Now, I also do this in elevators – for old people or others who are infirm, or if the elevator is full and I have the best access to either the door or the open button. If this happened to me, and it was only the two of us, I would have felt uncomfortable with the gesture. Now, if he did this, and then sprinted ahead of me to hold the door open, and did so with a coy flourish, I might have made a comment to the effect that I am neither old nor infirm, but thank you all the same. Depending on how much flourish he used would determine the degree of crispness I imbued into my response.

That’s the devil in tales such as these: making a judgment of behavior based on one event and one perspective, when acts such as these usually follow on a sequence of intricate, interwoven events.

I would agree with Michele that the writer is most likely not lying, but I do think he has a biased perspective. Of course he has–all writers do.

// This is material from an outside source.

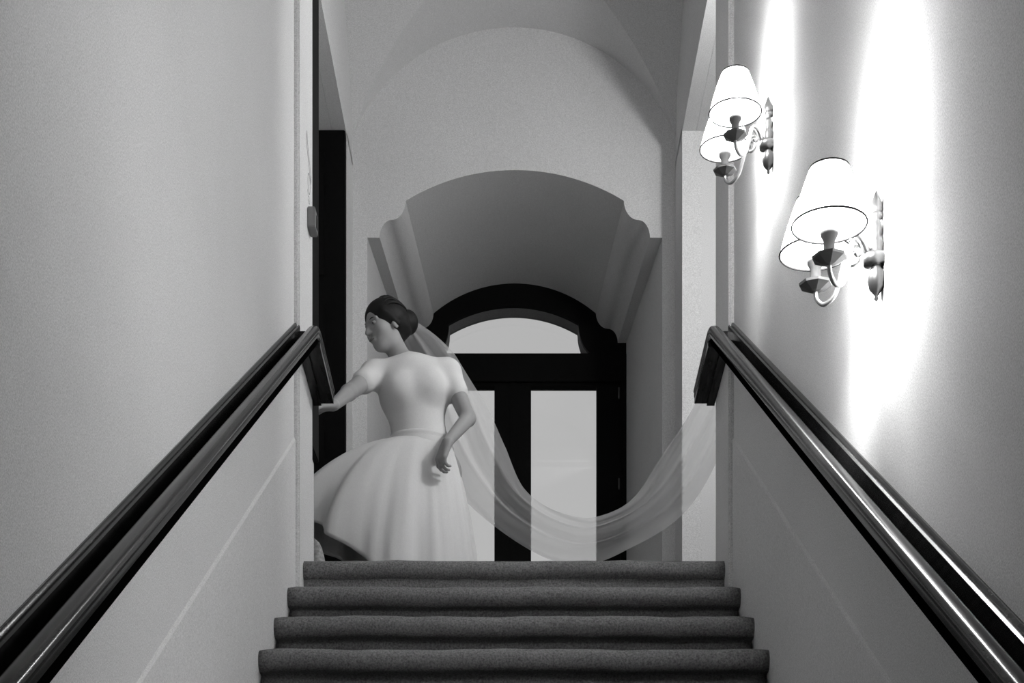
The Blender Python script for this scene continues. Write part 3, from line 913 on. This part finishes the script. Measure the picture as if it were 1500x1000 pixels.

I would also say that the woman’s response could be accurate as portrayed, but when viewed from the perspective of the events I surmised from the writing, could also be quite understandable.

Additionally, and this to Mr. Cavuto: I don’t know about the door thing, but following a woman who obviously has no interest in your company and asking what got the bug up her butt will get you arrested here in Missouri, and most of the other 50 states. It’s called harassment.

My, that was a fun exercise. Now, where are the women of weblogging?